## TASK
Repeat the lines below exactly as they appear, but leave out the images.

## DATASET CONTENT
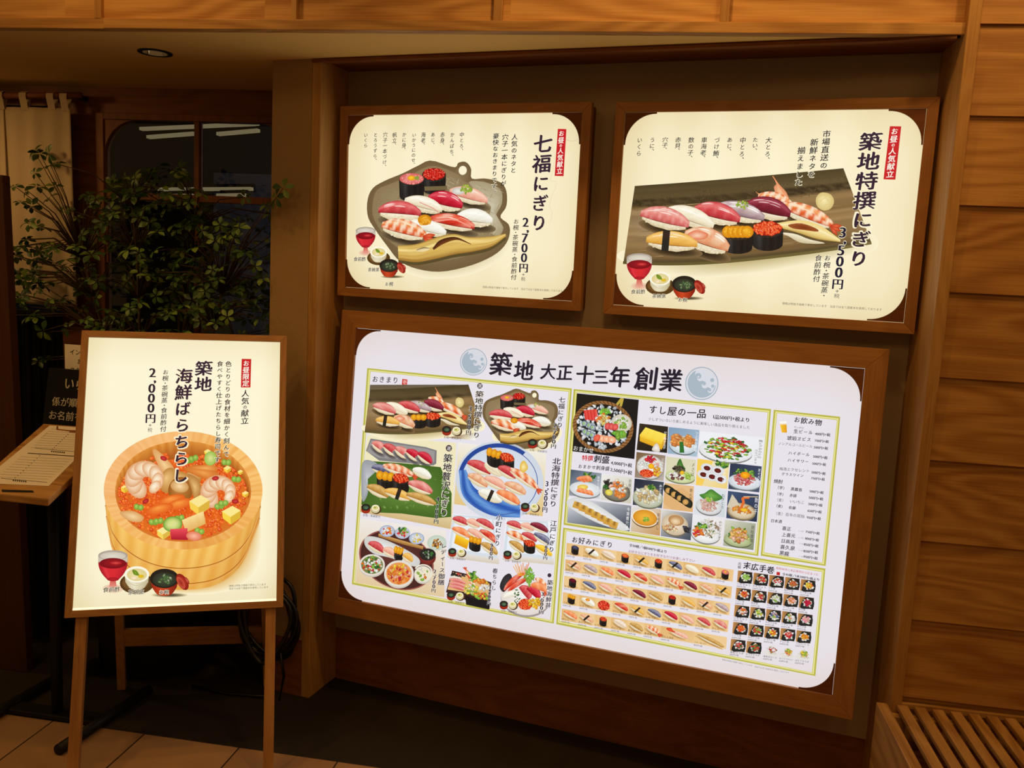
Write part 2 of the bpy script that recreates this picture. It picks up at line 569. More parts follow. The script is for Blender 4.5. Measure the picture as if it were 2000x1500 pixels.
def cloth_strip(x0t, x1t, x0b, x1b, zt, zb_, name, n=26, m=30, amp=.006):
    vs, fs = [], []
    for j in range(m + 1):
        s = j / m
        for i in range(n + 1):
            q = i / n
            x = (x0t + (x1t - x0t) * q) * (1 - s) + (x0b + (x1b - x0b) * q) * s
            y = amp * (math.sin(q * 9 + s * 1.2) * (0.4 + s) + .5 * math.sin(q * 23 + s * 3))
            vs.append((x, y, zt + (zb_ - zt) * s))
    for j in range(m):
        for i in range(n):
            a = j * (n + 1) + i
            fs.append((a, a + 1, a + n + 2, a + n + 1))
    o = MB().add(vs, fs).build(name, M['cloth'], ct, smooth=True)
    sd = o.modifiers.new('thickness', 'SOLIDIFY')
    sd.thickness = 0.002
    return o


PX = lambda x, y: at(x, y, (0, 1, 0), YC)
zt_ = PX(70, 210)[2]
zb_ = PX(160, 600)[2]
cloth_strip(PX(3, 210)[0], PX(138, 210)[0], PX(28, 600)[0], PX(152, 600)[0], zt_, zb_, 'curtain_panel')
cloth_strip(PX(-80, 210)[0], PX(8, 210)[0], PX(-60, 600)[0], PX(26, 600)[0], zt_, zb_, 'curtain_panel')
zr = c[2]
for px in (49, 102, 128, 3):
    x = PX(px, 200)[0]
    hw = .016
    vs, fs = [], []
    prof = [(-.002, zt_ - .01), (-.017, zr - .006), (-.0155, zr + .008), (0, zr + .0165), (.0155, zr + .008), (.017, zr - .006), (.002, zt_ - .01)]
    for y, z in prof:
        vs += [(x - hw, y, z), (x + hw, y, z)]
    for i in range(len(prof) - 1):
        fs.append((2 * i, 2 * i + 1, 2 * i + 3, 2 * i + 2))
    MB().add(vs, fs).build('curtain_tab', M['cloth'], ct)

# framed notice on the timber wall right of the curtain
a, b = at(150, 440, (0, 1, 0), YI - .01), at(212, 513, (0, 1, 0), YI - .01)
t = thing('framed_notice', 'pale paper in a thin wooden frame right of the curtain, half behind leaves', 'notice', ((a[0] + b[0]) / 2, YI - .012, b[2]))
hw, hh = (b[0] - a[0]) / 2, a[2] - b[2]
MB().box(-hw, hw, 0, .01, 0, .018).box(-hw, hw, 0, .01, hh - .018, hh).box(-hw, -hw + .018, 0, .01, .018, hh - .018).box(hw - .018, hw, 0, .01, .018, hh - .018).build('frame', M['dark_wood'], t, bevel=.001)
MB().box(-hw + .016, hw - .016, .003, .009, .016, hh - .016).build('paper', M['cloth'], t)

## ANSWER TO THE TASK
Write part 2 of the bpy script that recreates this picture. It picks up at line 569. More parts follow. The script is for Blender 4.5. Measure the picture as if it were 2000x1500 pixels.
def cloth_strip(x0t, x1t, x0b, x1b, zt, zb_, name, n=26, m=30, amp=.006):
    vs, fs = [], []
    for j in range(m + 1):
        s = j / m
        for i in range(n + 1):
            q = i / n
            x = (x0t + (x1t - x0t) * q) * (1 - s) + (x0b + (x1b - x0b) * q) * s
            y = amp * (math.sin(q * 9 + s * 1.2) * (0.4 + s) + .5 * math.sin(q * 23 + s * 3))
            vs.append((x, y, zt + (zb_ - zt) * s))
    for j in range(m):
        for i in range(n):
            a = j * (n + 1) + i
            fs.append((a, a + 1, a + n + 2, a + n + 1))
    o = MB().add(vs, fs).build(name, M['cloth'], ct, smooth=True)
    sd = o.modifiers.new('thickness', 'SOLIDIFY')
    sd.thickness = 0.002
    return o


PX = lambda x, y: at(x, y, (0, 1, 0), YC)
zt_ = PX(70, 210)[2]
zb_ = PX(160, 600)[2]
cloth_strip(PX(3, 210)[0], PX(138, 210)[0], PX(28, 600)[0], PX(152, 600)[0], zt_, zb_, 'curtain_panel')
cloth_strip(PX(-80, 210)[0], PX(8, 210)[0], PX(-60, 600)[0], PX(26, 600)[0], zt_, zb_, 'curtain_panel')
zr = c[2]
for px in (49, 102, 128, 3):
    x = PX(px, 200)[0]
    hw = .016
    vs, fs = [], []
    prof = [(-.002, zt_ - .01), (-.017, zr - .006), (-.0155, zr + .008), (0, zr + .0165), (.0155, zr + .008), (.017, zr - .006), (.002, zt_ - .01)]
    for y, z in prof:
        vs += [(x - hw, y, z), (x + hw, y, z)]
    for i in range(len(prof) - 1):
        fs.append((2 * i, 2 * i + 1, 2 * i + 3, 2 * i + 2))
    MB().add(vs, fs).build('curtain_tab', M['cloth'], ct)

# framed notice on the timber wall right of the curtain
a, b = at(150, 440, (0, 1, 0), YI - .01), at(212, 513, (0, 1, 0), YI - .01)
t = thing('framed_notice', 'pale paper in a thin wooden frame right of the curtain, half behind leaves', 'notice', ((a[0] + b[0]) / 2, YI - .012, b[2]))
hw, hh = (b[0] - a[0]) / 2, a[2] - b[2]
MB().box(-hw, hw, 0, .01, 0, .018).box(-hw, hw, 0, .01, hh - .018, hh).box(-hw, -hw + .018, 0, .01, .018, hh - .018).box(hw - .018, hw, 0, .01, .018, hh - .018).build('frame', M['dark_wood'], t, bevel=.001)
MB().box(-hw + .016, hw - .016, .003, .009, .016, hh - .016).build('paper', M['cloth'], t)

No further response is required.